For many, it was a Vandals-at-the-gates-of-Rome moment: Attorney-General George Brandis had just announced that Tim Wilson from the Institute of Public Affairs would be appointed to the Human Rights Commission as a “freedom commissioner”, joining the current seven commissioners who cover areas such as sex, ageing, disability and race discrimination.

Cue outrage from the Left. The Human Rights Commission, the progressive Holy of Holies, would be defiled by an unbeliever, a heathen, who must accordingly be smitten hip-and-thigh. In particular, that the IPA had argued for the abolition of the HRC was held as some sort of profound hypocrisy on Wilson’s part. How can he join it if he thinks it should be destroyed?!

The charge of hypocrisy is a furphy. Given the government is not going to abolish the HRC (I partly agreed with the IPA and suggested some of its functions should be abolished at the start of the year), if anything its opponents have a greater reason to want to shape the direction of the body.
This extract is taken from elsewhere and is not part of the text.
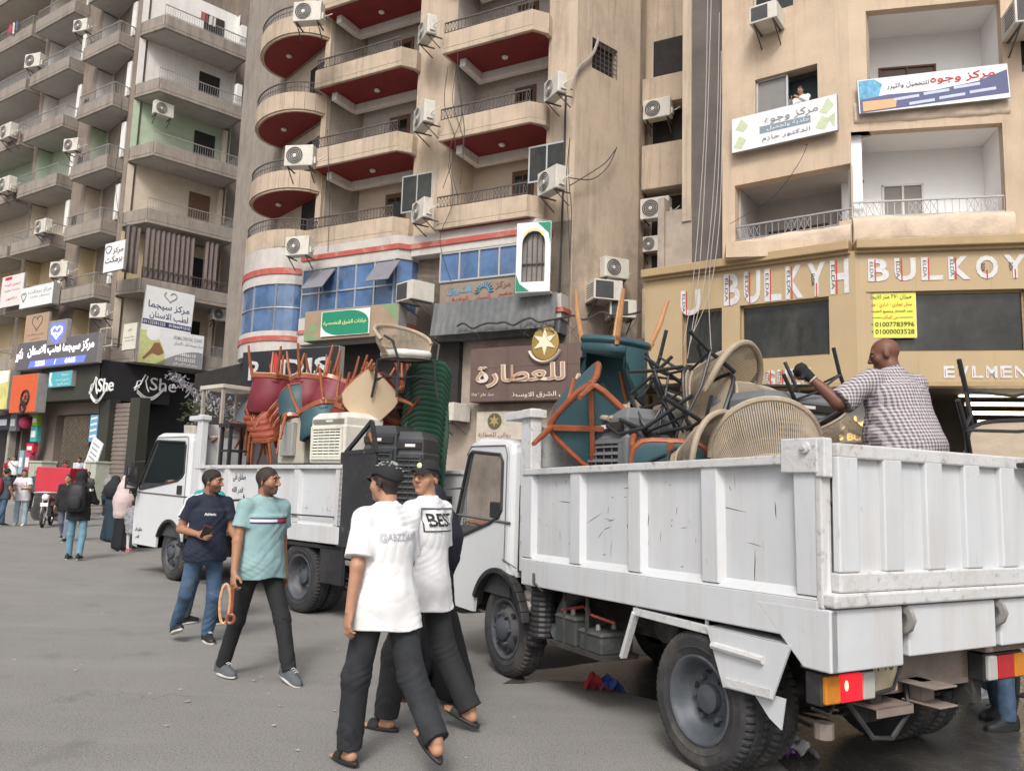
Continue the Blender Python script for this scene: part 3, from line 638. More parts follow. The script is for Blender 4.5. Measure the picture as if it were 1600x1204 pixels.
# lit shop interior
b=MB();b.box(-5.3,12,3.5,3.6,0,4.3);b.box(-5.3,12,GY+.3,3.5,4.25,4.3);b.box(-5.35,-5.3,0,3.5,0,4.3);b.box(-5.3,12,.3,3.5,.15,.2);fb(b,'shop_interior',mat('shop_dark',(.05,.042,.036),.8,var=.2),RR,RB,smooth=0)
b=MB();b.box(-5.2,-2.4,GY+.1,GY+.3,0,4.25);fb(b,'shop_wall',DIRTY,RL,RB,smooth=0)
LED=mat('warm_led',(1,.80,.52),.5,var=0,emit=4.5)
for k in range(6):
    z=RR.uv(1560,617+k*14,1.5)[1];u=RR.u_(1500+k*10,617+k*14,1.5)
    t=thing('light_tube','warm strip light in the shop, %s of six'%['topmost','second from the top','third from the top','fourth from the top','fifth from the top','lowest'][k],'light',RR.P(u,1.5,z),RR.rz,'warm strip lights in the shop')
    b=MB();b.box(0,3.4,0,.05,-.04,.04);b.build('tube',LED,t,smooth=0);b=MB();b.box(-.03,3.43,.051,.09,-.05,.05);b.build('housing',ALU,t,smooth=0)
# dark concrete side of the right block
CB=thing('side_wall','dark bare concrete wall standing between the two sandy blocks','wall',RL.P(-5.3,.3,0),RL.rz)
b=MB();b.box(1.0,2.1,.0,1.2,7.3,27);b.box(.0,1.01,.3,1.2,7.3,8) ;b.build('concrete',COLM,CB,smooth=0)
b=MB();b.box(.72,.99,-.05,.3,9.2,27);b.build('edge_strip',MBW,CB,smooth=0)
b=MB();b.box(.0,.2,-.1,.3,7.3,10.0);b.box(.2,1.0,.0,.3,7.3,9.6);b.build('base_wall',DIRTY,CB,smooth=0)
# ================= trucks =================
from mathutils.geometry import tessellate_polygon
TW=mat('white_truck_paint',(.63,.645,.66),.38,var=.05,scale=1.5,dirt=(.40,.37,.34),damt=.55,dscale=1.6,streak=.6,coat=.15,dthr=.55)
TB=mat('worn_white_paint',(.565,.58,.60),.5,var=.07,scale=1.2,dirt=(.16,.11,.08),damt=.85,dscale=11,streak=.55,bump=.18,bscale=5,dthr=.645,runs=.42,rcol=(.42,.36,.30))
CHIP=mat('chipped_white_edge',(.56,.565,.57),.6,var=.08,scale=3,dirt=(.10,.06,.04),damt=1,dscale=15,bump=.22,bscale=30,dthr=.555,runs=.4,rcol=(.36,.28,.22))
SCR=mat('rust_scratch',(.10,.06,.045),.9,var=.4,scale=30)
RUB=mat('tyre_rubber',(.034,.034,.036),.8,var=.3,scale=5,dirt=(.13,.12,.105),damt=.7,dscale=3,bump=.2,bscale=60)
RIM=mat('dusty_rim',(.085,.095,.11),.55,metal=.3,var=.3,scale=6,dirt=(.2,.17,.14),damt=.7,dscale=5)
CHAS=mat('greasy_chassis',(.04,.038,.036),.7,var=.4,scale=4,dirt=(.16,.14,.12),damt=.6,dscale=4,bump=.3)
BLKP=mat('black_plastic',(.025,.025,.027),.5,var=.2,scale=4,dirt=(.09,.085,.08),damt=.5,dscale=4)
CABG=bpy.data.materials.new('cab_glass');CABG.use_nodes=True
_n=CABG.node_tree;_b=_n.nodes['Principled BSDF'];_b.inputs['Base Color'].default_value=(.04,.06,.06,1);_b.inputs['Roughness'].default_value=.04;_b.inputs['Alpha'].default_value=.28
CABI=mat('cab_interior',(.05,.055,.055),.8,var=.3)
SEAT=mat('teal_seat_cover',(.05,.16,.16),.8,var=.3,scale=8)
def plate(mb,outer,holes_,M,th):
    polys=[[Vector((x,y,0)) for x,y in outer]]+[[Vector((x,y,0)) for x,y in h] for h in holes_]
    fl=[v for p in polys for v in p];tris=tessellate_polygon(polys)
    n=len(fl);vs=[(v.x,v.y,0) for v in fl]+[(v.x,v.y,th) for v in fl];fs=[]
    for t in tris:
        a,b,c=t
        if (fl[b]-fl[a]).cross(fl[c]-fl[a]).z<0:b,c=c,b
        fs.append((a,c,b));fs.append((a+n,b+n,c+n))
    k=0
    for p in polys:
        m_=len(p)
        for i in range(m_):
            a=k+i;b=k+(i+1)%m_;fs.append((a,b,b+n,a+n))
        k+=m_
    return mb.add(vs,fs,M)
def wheel(parent,x,y,D,side,w=.2,deep=True,name='wheel'):
    """side -1: outer face towards -x"""
    Rr=D/2;rim=Rr*.60
    M0=Matrix.Translation((x,y,Rr))@Matrix.Rotation(-side*PI/2,4,'Y') if 0 else None
    def T(a,r,h):  # h = outwards from the inner face
        return (x+side*h,y+r*math.cos(a),Rr+r*math.sin(a))
    t=MB();n=168
    prof=[(rim-.01,0,0),(rim+.03,-.004,0),(Rr*.82,.0,0),(Rr*.95,.012,0),(Rr-.008,.022,1),(Rr,.035,1),(Rr,.06,1),(Rr-.01,.066,2),(Rr-.01,.074,2),(Rr,.08,2),(Rr,.118,2),(Rr-.01,.124,2),(Rr-.01,.132,2),(Rr,.138,1),(Rr,w-.035,1),(Rr-.008,w-.022,1),(Rr*.955,w-.008,3),(Rr*.9,w+.002,4),(Rr*.88,w+.006,0),(Rr*.76,w+.004,0),(Rr*.745,w+.007,0),(Rr*.73,w+.003,0),(rim+.035,w-.004,0),(rim+.015,w-.01,0),(rim-.01,w-.02,0)]
    rings=[]
    for r,h,k in prof:
        ring=[]
        for j in range(n):
            g=j%3
            rr=r-(.014 if k==1 and g==0 else .008 if k==3 and g==0 else 0)-(.005 if k==2 and j%6==0 else 0)
            ring.append(T(2*PI*j/n,rr,h))
        rings.append(ring)
    t.loft(rings,cap=False);ty=t.build('tyre',RUB,parent,smooth=25)
    rm=MB()
    pr=[(rim+.012,w-.02),(rim+.016,w-.004),(rim+.004,w),(rim-.012,w-.008),(rim-.022,w-.03)]
    if deep: pr+=[(rim-.035,w-.05),(rim-.05,w-.1),(rim-.085,w-.125),(rim*.55,w-.13),(rim*.42,w-.115),(.085,w-.11),(.08,w-.07),(.055,w-.062),(.001,w-.06)]
    else: pr+=[(rim-.04,w-.045),(rim-.06,w-.03),(rim*.62,w+.005),(rim*.5,w+.01),(.1,w+.0),(.095,w+.03),(.06,w+.055),(.001,w+.06)]
    rm.loft([[T(2*PI*j/36,r,h) for j in range(36)] for r,h in pr],cap=False);ri=rm.build('rim',RIM,parent,smooth=40)
    hl=MB();rb=rim*.66 if deep else rim*.74
    for k in range(6):
        a=2*PI*k/6+.3;hh=(w-.127 if deep else w-.012)
        hl.loft([[T(a,rb,hh+.0)[:0] or (x+side*(hh+q),y+rb*math.cos(a)+.032*math.cos(2*PI*j/10),Rr+rb*math.sin(a)+.022*math.sin(2*PI*j/10)) for j in range(10)] for q in(-.01,.006)])
    hl.build('rim_hole',DARK,ri,smooth=0)
    bo=MB();rb=.125 if deep else .13
    for k in range(6):
        a=2*PI*k/6;hh=(w-.125 if deep else w)
        bo.loft([[(x+side*(hh+q),y+rb*math.cos(a)+.016*math.cos(2*PI*j/6),Rr+rb*math.sin(a)+.016*math.sin(2*PI*j/6)) for j in range(6)] for q in(0,.035)])
    bo.build('wheel_nut',RIM,ri,smooth=0)
    return ty
def arch(yc,r,z0,n=14,a0=8,a1=172): return [(yc+r*math.cos(R(a0+(a1-a0)*i/n)),z0+r*math.sin(R(a0+(a1-a0)*i/n))) for i in range(n+1)]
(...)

Further, the rage of the Left is wholly out of proportion to the impact of Coalition appointments on key institutions. The Howard government stacked the ABC board with all the hard-Right ideologues it could find and made no impression except to remove their voices from the anti-ABC media chorus while they stumbled through exhausting board papers on digital transmission and ABC Enterprises revenue.
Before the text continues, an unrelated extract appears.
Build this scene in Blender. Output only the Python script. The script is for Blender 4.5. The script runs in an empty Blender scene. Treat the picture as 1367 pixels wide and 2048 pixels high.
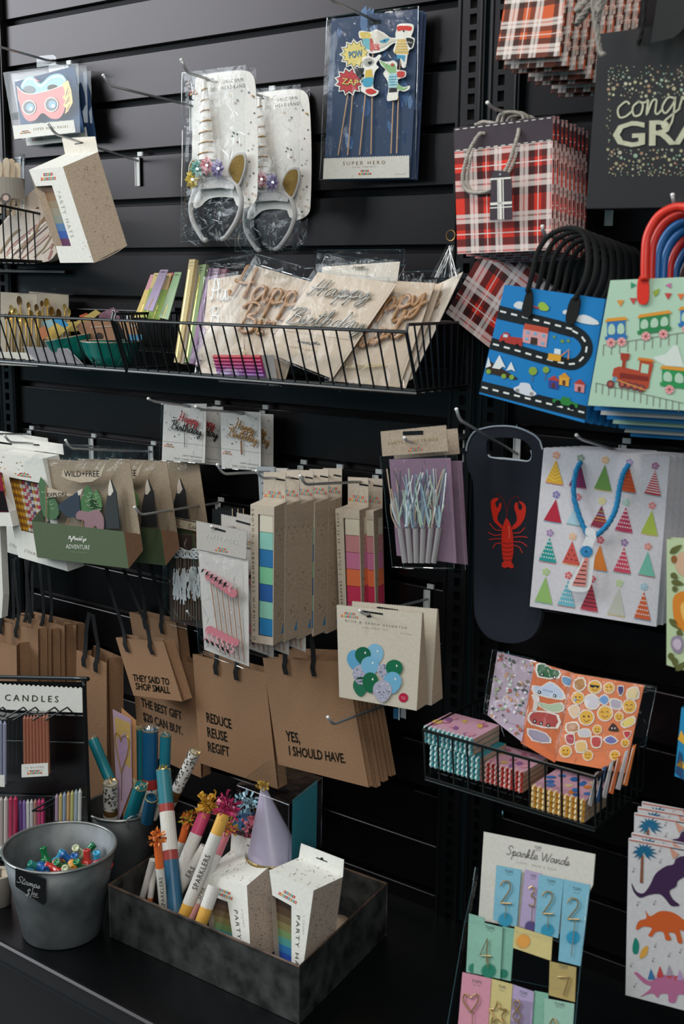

I’m not sure I agree with Wilson on many things, and I share the view that the IPA’s position on a number of issues very conveniently matches the needs of its sponsors, which is why they were strangely quiet on Gina Rinehart’s attempts to use the courts to pursue journalists who’d written unflattering or revelatory pieces on her. Nonetheless, there’s no doubting the IPA has an instinctive distaste for anything that limits civil liberties or free speech, and that’s not something we’re exactly over-endowed with in Australia. If there’s going to be a body like the HRC, it should focus on free speech as well as other rights.

But the commission’s record in free speech is a poor one, and at best it has failed to strongly advocate on the issue. There’s a strong view on the Left that free speech is a lesser kind of basic right because it’s perceived as being a right particularly exploited by the powerful against the less powerful and the economically or socially marginalised. And that is often true. But free speech is attacked as much as exploited by government, the wealthy and corporations (cf Rinehart). You don’t have to look too far to see rights of free speech and a free press under attack in Australia recently from outfits like News Corporation and security agencies.
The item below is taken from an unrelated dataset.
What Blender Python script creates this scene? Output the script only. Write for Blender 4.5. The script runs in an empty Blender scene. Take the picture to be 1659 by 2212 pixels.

Moreover, if you’ve kept an eye on the history of the data retention issue, you’ll be aware that it’s almost certain the Attorney-General’s Department is going to try to push it again. Having Wilson in an official position to take up cudgels against a proposal  the IPA diligently fought alongside many of us across the political spectrum can only be a good thing. Ironically, it’s exactly this sort of taxpayer-funded advocacy by the HRC that so many of us object to — while it’s there it should be deployed against real threats like mass surveillance.

More to the point, the key thing is that the HRC continues to undertake its core function of providing victims of discrimination with a forum for pursuing complaints. That’s its most valuable and important role and that won’t change, with or without Wilson.